California State Water Project

How to receive a California Water Right (Regulated Riparianism)

  • "Filing an Application. The process is initiated when a permit application is filed by the person or agency desiring to divert water. This application specifically describes the proposed project’s source, place of use, purpose, point(s) of diversion and quantity to be diverted.
  • Acceptance of Application. The Board notifies the applicant within 30 days whether the application is incomplete or accepted. Acceptance establishes priority as the date of filing.
  • Environmental Review. Consideration of environmental effects is required by the California Environmental Quality Act before a permit can be issued. The Board examines the proposed project’s potential environmental impacts and determines whether conservation measures will be needed.
  • Public Notice. The State Board then publishes a notice of the applicant’s intent and invites comment. Copies of any protests are given to the applicant who is required to respond.
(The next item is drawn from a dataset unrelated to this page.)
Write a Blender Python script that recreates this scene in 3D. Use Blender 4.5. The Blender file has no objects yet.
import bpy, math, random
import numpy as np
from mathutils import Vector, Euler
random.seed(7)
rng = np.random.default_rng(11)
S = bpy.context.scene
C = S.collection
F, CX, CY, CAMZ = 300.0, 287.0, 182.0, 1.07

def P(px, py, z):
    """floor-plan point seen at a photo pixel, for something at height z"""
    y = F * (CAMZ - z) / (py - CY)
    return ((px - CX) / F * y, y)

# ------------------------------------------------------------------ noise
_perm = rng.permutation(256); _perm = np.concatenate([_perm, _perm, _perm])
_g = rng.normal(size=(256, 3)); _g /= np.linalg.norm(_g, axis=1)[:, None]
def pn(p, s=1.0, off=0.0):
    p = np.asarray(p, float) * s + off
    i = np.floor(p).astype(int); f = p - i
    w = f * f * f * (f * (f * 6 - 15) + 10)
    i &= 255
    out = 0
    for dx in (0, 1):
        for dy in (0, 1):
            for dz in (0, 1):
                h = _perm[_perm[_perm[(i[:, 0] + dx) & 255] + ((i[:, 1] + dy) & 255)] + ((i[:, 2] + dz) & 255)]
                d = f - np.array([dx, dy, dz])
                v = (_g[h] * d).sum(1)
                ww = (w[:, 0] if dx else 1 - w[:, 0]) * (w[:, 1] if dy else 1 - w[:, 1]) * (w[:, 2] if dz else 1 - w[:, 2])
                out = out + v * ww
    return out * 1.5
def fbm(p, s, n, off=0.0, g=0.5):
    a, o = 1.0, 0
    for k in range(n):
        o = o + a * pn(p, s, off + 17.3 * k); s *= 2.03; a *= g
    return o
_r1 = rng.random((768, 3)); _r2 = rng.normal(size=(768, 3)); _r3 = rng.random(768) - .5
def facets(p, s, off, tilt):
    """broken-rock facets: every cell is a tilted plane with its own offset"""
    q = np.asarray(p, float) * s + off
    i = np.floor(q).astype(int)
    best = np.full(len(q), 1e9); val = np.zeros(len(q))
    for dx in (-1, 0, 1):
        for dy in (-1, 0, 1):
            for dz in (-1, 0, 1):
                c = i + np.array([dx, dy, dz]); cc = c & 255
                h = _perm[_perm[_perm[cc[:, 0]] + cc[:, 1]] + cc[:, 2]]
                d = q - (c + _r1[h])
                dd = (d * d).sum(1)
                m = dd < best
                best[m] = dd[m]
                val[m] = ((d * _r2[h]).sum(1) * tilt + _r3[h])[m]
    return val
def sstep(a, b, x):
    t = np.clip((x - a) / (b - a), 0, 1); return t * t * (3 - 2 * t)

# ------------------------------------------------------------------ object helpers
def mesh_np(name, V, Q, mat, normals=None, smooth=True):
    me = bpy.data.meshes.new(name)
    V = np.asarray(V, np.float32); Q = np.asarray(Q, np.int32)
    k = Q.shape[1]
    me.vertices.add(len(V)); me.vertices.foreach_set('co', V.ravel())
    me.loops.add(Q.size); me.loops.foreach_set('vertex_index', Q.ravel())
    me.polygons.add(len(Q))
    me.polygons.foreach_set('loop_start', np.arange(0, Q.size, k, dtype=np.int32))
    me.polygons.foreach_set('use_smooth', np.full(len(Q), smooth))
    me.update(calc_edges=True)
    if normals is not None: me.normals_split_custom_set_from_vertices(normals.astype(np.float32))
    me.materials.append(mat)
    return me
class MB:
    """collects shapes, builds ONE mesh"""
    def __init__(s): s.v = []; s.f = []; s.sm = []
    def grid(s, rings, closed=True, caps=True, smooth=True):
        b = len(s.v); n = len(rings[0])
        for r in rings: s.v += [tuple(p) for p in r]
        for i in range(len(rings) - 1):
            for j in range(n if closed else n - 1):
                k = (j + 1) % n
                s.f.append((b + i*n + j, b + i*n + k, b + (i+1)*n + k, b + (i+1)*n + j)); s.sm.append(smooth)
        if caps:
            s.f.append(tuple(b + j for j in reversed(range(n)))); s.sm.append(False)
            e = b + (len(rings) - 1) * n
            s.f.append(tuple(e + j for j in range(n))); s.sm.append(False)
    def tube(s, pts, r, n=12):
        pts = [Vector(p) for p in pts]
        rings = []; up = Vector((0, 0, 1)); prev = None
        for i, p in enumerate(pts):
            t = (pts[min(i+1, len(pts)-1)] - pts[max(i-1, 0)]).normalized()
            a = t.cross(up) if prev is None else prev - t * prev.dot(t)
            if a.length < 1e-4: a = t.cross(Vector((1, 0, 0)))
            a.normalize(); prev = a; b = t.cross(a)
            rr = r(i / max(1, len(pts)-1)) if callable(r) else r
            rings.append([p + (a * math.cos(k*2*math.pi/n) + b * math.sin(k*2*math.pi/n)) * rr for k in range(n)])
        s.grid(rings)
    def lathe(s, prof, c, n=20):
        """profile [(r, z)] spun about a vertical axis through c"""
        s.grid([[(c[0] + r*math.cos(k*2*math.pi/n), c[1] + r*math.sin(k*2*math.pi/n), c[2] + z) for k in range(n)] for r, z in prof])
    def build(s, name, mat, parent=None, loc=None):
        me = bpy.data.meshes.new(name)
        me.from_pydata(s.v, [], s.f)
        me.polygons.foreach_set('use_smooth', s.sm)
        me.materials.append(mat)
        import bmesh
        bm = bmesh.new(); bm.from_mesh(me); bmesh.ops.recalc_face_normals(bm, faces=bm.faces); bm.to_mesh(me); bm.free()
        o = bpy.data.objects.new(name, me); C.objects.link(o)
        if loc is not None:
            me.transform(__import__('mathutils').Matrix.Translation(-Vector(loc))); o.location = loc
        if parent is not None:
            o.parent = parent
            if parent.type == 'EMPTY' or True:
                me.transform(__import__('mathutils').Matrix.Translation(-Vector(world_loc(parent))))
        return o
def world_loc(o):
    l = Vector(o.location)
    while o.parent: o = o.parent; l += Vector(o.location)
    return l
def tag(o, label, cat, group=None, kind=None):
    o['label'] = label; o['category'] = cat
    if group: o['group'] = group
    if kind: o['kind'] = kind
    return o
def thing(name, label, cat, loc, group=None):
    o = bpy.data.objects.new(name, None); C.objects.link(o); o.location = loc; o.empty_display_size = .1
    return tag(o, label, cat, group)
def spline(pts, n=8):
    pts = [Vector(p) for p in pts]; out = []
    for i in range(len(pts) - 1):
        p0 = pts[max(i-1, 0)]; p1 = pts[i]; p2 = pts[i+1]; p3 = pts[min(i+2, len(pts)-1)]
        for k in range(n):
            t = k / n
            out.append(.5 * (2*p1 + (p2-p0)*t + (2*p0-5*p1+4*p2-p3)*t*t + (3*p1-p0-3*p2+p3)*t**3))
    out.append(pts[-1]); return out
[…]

  • Protest Resolution. The Board takes actions to resolve any protests that have been filed. If both parties can agree to mutually acceptable conditions, the protest is resolved at this point in the process. In the event it is not resolved for small projects, the issue may be solved through an engineering field investigation report from the Board’s Division of Water Rights. For appeals from the report and for large projects, a formal hearing is held before one or more members of the State Board. The Board’s decision is based upon the record produced by the hearing.
  • Permit Issuance. Two initial Board findings are required before a permit can be issued: (1) that unappropriated water is available to supply the applicant, and (2) that the applicant’s appropriation is in the public interest, a concept that is an overriding concern in all Board decisions. The Board then either approves if the permits meets the criteria, imposes conditions, or denies."